Updating cars quickly like smartphones

Updating cars quickly like smartphones

New Collaborative Research Centre for Software Methods at KIT - DFG Funds Top-Level Research in Karlsruhe with About 11 Million Euros

Modern cyber-physical systems (CPS), such as cars or production plants, are full of electronic and mechanical components controlled by software. It is like a puzzle whose pieces are constantly changing. However, since the overall system only works if all components interact perfectly, the challenge in designing such systems is to keep the respective system architectures consistent on an ongoing basis. A Collaborative Research Centre (CRC) at the Karlsruhe Institute of Technology (KIT) will develop new methods for this purpose. For four years, about 11 million euros will flow to KIT.

Vehicles, trains, airplanes, smart homes, or even production facilities - CPS combine electronic and mechanical elements with software. The development of these systems is highly complex because there are many interdependencies between the individual components. "If, for example, something changes in the wiring harness of a car, the diameter of the cable duct has to change as well," says Professor Ralf Reussner, spokesman of the CRC at KIT. For this, electrical engineers and mechanical engineers would have to coordinate their work. There is also a need for coordination when changes are made to the software. Today, this is done in industry during regular meetings between the disciplines. However, these processes are not only cumbersome, but also cumbersome and error-prone, Reussner explains. "The ideal would be to be able to apply updates to cars as quickly and without fuss as to a smartphone, or to be able to simply buy and download new functions."

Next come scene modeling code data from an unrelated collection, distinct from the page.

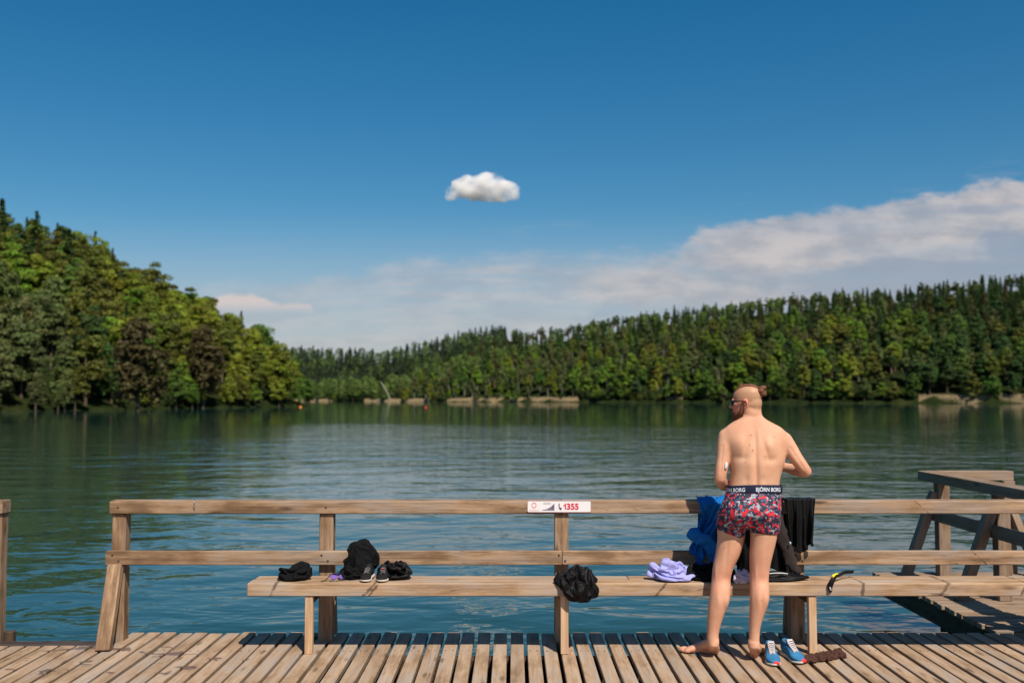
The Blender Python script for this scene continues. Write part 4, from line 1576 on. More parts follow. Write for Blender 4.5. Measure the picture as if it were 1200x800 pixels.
shorts = wear('swim_shorts', Vs, Fs, PRINT, VOX(.0055, 4))
# buttock shaping and seat seam
me = shorts.data
nv = len(me.vertices)
c3 = np.empty(nv * 3); me.vertices.foreach_get('co', c3); c3 = c3.reshape(-1, 3)
n3 = np.empty(nv * 3); me.vertices.foreach_get('normal', n3); n3 = n3.reshape(-1, 3)
px = c3[:, 0] / c3[:, 1] * FPX + 600
py = HOR - (c3[:, 2] - CAMZ) / c3[:, 1] * FPX
back = np.clip(-n3[:, 1] * 1.6, 0, 1)
dsp = 0.014 * (gau(px - 865, 11) + gau(px - 895, 11)) * gau(py - 600, 11) * back
dsp -= 0.006 * gau(px - 880, 3.0) * gau(py - 604, 15) * back
for k in range(7):   # small pull folds
    fx, fy = 858 + 9 * k, 612 + 4 * math.sin(k * 2.1)
    dsp += 0.0022 * np.sin((px - fx) * .5 + (py - fy) * (.55 if k % 2 else -.6)) * gau(px - fx, 6) * gau(py - fy, 6) * back
c3 += n3 * dsp[:, None]
me.vertices.foreach_set('co', c3.ravel())
me.update()

# waistband with its lettering
NAVY = simple('navy_elastic', (0.012, 0.016, 0.045), .8, .2, 200, bump=.3, bscale=900)
WHITE_T = simple('pale_lettering', (0.62, 0.66, 0.74), .7, .05)


def waist(t, z, grow=0.0):
    """t angle round the waist (pi*1.5 = back centre), z 0..1 up the band -> point"""
    y_b, y_t = 576.6, 566.6
    yv = y_b + (y_t - y_b) * z
    c_ = at(883.8, yv, YM + .005)
    a, b2 = 29.9 * MPX + .0115 + grow, .1125 + .0115 + grow
    ct, st_ = math.cos(t), math.sin(t)
    p = 2 / 2.25
    v = c_ + Vector((a * math.copysign(abs(ct) ** p, ct), b2 * math.copysign(abs(st_) ** p, st_), 0))
    v.z += -.013 * max(0, -ct) ** 2 - .008 * max(0, ct) ** 2 + .003      # the band dips at the hips
    return v


Vb, Fb = [], []
nb = 72
lay = [(0, -.006), (0, 0), (.06, .0015), (.5, .002), (.94, .0015), (1, 0), (1, -.006)]
for z, gr in lay:
    for k in range(nb): Vb.append(waist(2 * PI * k / nb, z, gr))
for i in range(len(lay) - 1):
    for k in range(nb): Fb.append((i * nb + k, i * nb + (k + 1) % nb, (i + 1) * nb + (k + 1) % nb, (i + 1) * nb + k))
band_ = wear('waistband', Vb, Fb, NAVY)


def text_mesh(body, size=1.0, bold=0.02, ext=0.0):
    cu = bpy.data.curves.new('t', 'FONT')
    cu.body = body
    cu.size = size
    cu.offset = bold
    cu.extrude = ext
    cu.align_x = 'CENTER'
    o = bpy.data.objects.new('t', cu)
    C.objects.link(o)
    dg = bpy.context.evaluated_depsgraph_get()
    me = bpy.data.meshes.new_from_object(o.evaluated_get(dg))
    bpy.data.objects.remove(o)
    bpy.data.curves.remove(cu)
    return me


Vt, Ft = [], []
tm_ = text_mesh('BJÖRN BORG', 1.0, .03)
bm = bmesh.new(); bm.from_mesh(tm_)
bmesh.ops.triangulate(bm, faces=bm.faces[:])
bmesh.ops.subdivide_edges(bm, edges=[e for e in bm.edges if e.calc_length() > .15], cuts=3)
bmesh.ops.triangulate(bm, faces=bm.faces[:])
tv = [v.co.copy() for v in bm.verts]; tf = [tuple(v.index for v in f.verts) for f in bm.faces]
bm.free()
wtxt = max(v.x for v in tv) - min(v.x for v in tv)
# arc-length table round the band
N_ = 720
arc = [0.0]
for k in range(N_):
    arc.append(arc[-1] + (waist(2 * PI * (k + 1) / N_, .5) - waist(2 * PI * k / N_, .5)).length)


def ang(s):
    s = s % arc[-1]
    lo_, hi_ = 0, N_
    while hi_ - lo_ > 1:
        mid = (lo_ + hi_) // 2
        if arc[mid] <= s: lo_ = mid
        else: hi_ = mid
    return 2 * PI * (lo_ + (s - arc[lo_]) / (arc[hi_] - arc[lo_])) / N_


s_mid = arc[int(N_ * 0.75)] + 12.5 * MPX
span = 31.5 * MPX
for rep in range(-3, 3):
    Vt, Ft = [], []
    b0 = 0
    for v in tv:
        s_ = s_mid + rep * span * 1.38 + v.x / wtxt * span
        Vt.append(waist(ang(s_), .27 + v.y * .62, .0032))
    Ft += [tuple(i + b0 for i in f) for f in tf]
    wl_ = mesh_obj('lettering', Vt, Ft, WHITE_T, None, False)
    wl_.parent = band_

# hair: reddish strip over the crown ending in a small braided knot
HAIR = simple('red_hair', (0.17, 0.062, 0.028), .55, .5, 90, .4, .6, 300)
hg = []
hg.append(loft([(H(u, 0, z), HL * w_, HU * t_) for u, z, w_, t_ in ((.086, .176, .012, .004), (.074, .196, .030, .008), (.045, .216, .038, .011), (.01, .228, .040, .012), (-.03, .232, .038, .013), (-.065, .220, .032, .014), (-.088, .197, .022, .013))], 16, 2.0))
for k in range(5):
    for s_ in (-1, 1):
        u, z = .035 - .028 * k, .236 - .0022 * (k - 1) ** 2
        hg.append(ellipsoid(H(u, .012 * s_, z), [HF * .02, HL * .015, HU * .009], 10, 8))
kn = H(-.104, 0, .194)
for k in range(7):
    a = k * .9
    hg.append(ellipsoid(kn + HL * .021 * math.cos(a) + HU * .022 * math.sin(a) - HF * .005 * (k % 3), [HF * .022, HL * .016, HU * .015], 10, 8))
hg.append(ellipsoid(kn - HF * .016 - HU * .012, [HF * .013, HL * .012, HU * .013], 10, 8))
wear('hair', *merge(hg), HAIR, VOX(.0032, 2))
BEARD = simple('red_beard', (0.15, 0.052, 0.022), .7, .55, 120, .3, .8, 260)
bg_ = [loft([(H(u, 0, z), HF * rf, HL * rl) for z, u, rf, rl in ((-.034, .066, .014, .012), (-.022, .066, .026, .026), (-.004, .062, .038, .040), (.015, .056, .048, .048), (.035, .050, .054, .054), (.05, .052, .048, .052), (.058, .055, .04, .046))], 20)]
bg_.append(ellipsoid(H(.098, 0, .066), [HF * .012, HL * .032, HU * .008], 12, 8))
for s_ in (1, -1):
    bg_.append(limb([(*H(.012, .068 * s_, .11), .007), (*H(.014, .066 * s_, .08), .012), (*H(.026, .060 * s_, .05), .017), (*H(.046, .046 * s_, .028), .018)], 10, 4))
wear('beard', *merge(bg_), BEARD, VOX(.0038, 2))
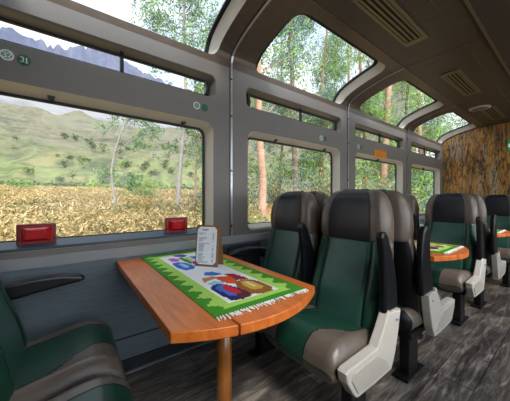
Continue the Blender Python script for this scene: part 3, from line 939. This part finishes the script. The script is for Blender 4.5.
def hill_mat(name, stops, haze, hz, scale=.02, zr=(0, 300), valley=False):
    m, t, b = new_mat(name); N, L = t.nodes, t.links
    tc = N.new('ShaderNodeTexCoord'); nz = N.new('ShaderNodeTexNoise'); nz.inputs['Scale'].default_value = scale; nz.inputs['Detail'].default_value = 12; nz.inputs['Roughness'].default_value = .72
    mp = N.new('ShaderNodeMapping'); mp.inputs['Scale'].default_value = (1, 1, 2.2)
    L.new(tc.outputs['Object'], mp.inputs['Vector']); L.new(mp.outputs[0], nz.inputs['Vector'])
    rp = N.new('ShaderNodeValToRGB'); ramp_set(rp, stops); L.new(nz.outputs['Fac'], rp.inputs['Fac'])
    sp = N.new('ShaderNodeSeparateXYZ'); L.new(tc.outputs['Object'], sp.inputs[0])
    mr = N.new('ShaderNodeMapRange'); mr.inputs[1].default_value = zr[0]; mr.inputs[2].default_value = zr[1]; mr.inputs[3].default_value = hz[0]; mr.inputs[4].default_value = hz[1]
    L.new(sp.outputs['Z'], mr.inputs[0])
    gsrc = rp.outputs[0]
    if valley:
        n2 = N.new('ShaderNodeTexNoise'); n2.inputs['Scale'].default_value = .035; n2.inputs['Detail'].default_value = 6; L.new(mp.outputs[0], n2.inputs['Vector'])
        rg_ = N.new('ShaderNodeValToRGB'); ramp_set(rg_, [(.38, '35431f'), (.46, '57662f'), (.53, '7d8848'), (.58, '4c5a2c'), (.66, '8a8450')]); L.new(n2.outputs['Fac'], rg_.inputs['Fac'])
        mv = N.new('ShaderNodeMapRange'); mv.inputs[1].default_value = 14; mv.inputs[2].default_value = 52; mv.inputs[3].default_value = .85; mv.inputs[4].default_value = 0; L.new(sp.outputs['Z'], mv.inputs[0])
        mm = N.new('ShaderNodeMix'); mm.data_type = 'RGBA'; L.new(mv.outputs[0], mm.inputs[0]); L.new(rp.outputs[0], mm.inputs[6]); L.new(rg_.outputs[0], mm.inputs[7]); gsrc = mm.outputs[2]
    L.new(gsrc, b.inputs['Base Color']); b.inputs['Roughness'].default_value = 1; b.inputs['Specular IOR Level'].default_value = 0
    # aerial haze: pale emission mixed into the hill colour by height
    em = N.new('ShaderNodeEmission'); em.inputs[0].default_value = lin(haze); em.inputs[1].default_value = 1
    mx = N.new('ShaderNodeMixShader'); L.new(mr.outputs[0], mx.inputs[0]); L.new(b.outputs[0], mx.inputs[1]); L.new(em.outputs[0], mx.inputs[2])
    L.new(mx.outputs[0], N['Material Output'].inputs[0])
    return m
DEG = lambda a: R(a)
def polar(az, r, z): return (r*math.cos(R(az)), r*math.sin(R(az)), z)
us = [20+1.0*k for k in range(100)]
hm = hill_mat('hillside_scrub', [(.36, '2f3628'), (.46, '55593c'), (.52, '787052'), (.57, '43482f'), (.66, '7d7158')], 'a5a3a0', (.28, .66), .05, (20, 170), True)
def hillf(u, v):
    r = 165+v*335; z = 2+v*176+v*v*28
    z += 8*noise.noise((u*.09, v*3, 0))*min(1, v*4)+6*noise.noise((u*.3, v*9, 3))
    return polar(u, r, z)
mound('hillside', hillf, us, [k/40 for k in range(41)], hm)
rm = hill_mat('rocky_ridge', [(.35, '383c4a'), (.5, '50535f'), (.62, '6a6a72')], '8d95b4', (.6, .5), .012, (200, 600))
RIDGE = [(20, 330), (55, 330), (70, 360), (78, 400), (82, 425), (85, 432), (87, 430), (88.5, 425), (90, 405), (91, 412), (92.5, 400), (94, 408), (96, 408), (97.5, 412), (99, 408), (104, 420), (112, 430), (125, 400)]
def ridgef(u, v):
    for a, b in zip(RIDGE, RIDGE[1:]):
        if u <= b[0]: top = a[1]+(b[1]-a[1])*(u-a[0])/(b[0]-a[0]); break
    top += -12+7*noise.noise((u*.9, 0, 5))+7*noise.noise((u*2.7, 0, 9))
    z = 60+(top-60)*v
    r = 700+120*v+60*noise.noise((u*.5, v*5, 1))*(1-v)+30*noise.noise((u*1.3, v*9, 2))
    return polar(u, r, z)
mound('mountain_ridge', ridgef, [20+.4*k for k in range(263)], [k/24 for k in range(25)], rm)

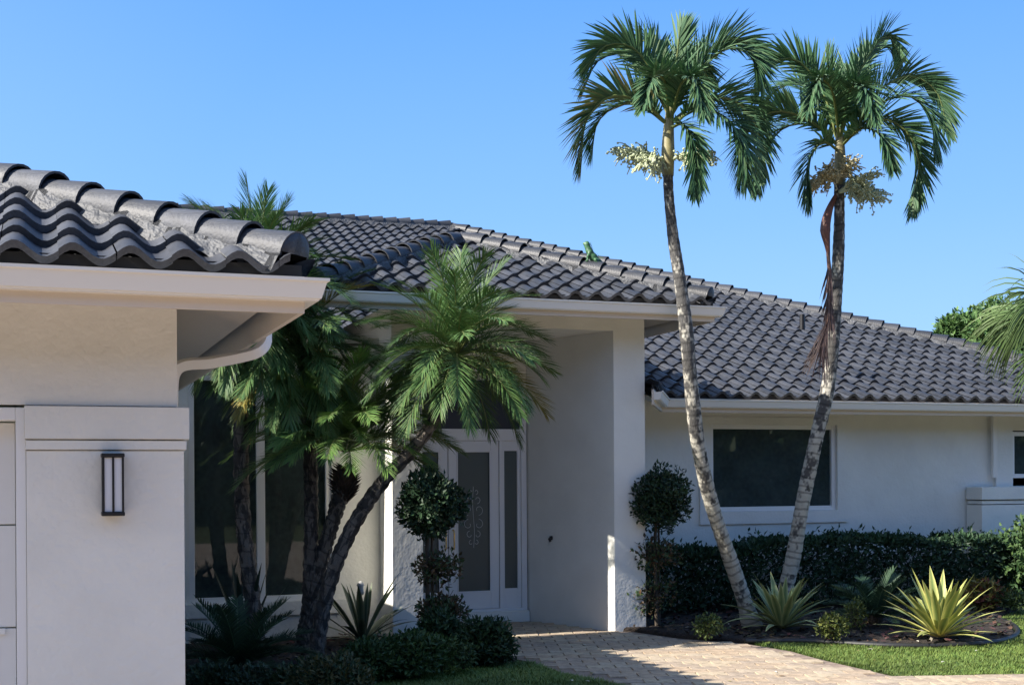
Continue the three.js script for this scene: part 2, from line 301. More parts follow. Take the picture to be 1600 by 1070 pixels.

New methods for faster development in industry

The CRC will now research software methods for structuring and organizing the work involved in developing CPS. The new design methods for CPS are to ensure faster development cycles in industry. For this purpose, about 20 new positions for top-level researchers will be created at KIT.

CRCs are long-term research institutions of universities in which researchers cooperate in an interdisciplinary research program. They are funded by the German Research Foundation (DFG). The funding period is four to twelve years. The CRC "Consistency in Sight-based Development of Cyber-Physical Systems" is the sixth one at KIT. The TU Munich, TU Dresden, University of Mannheim are also involved.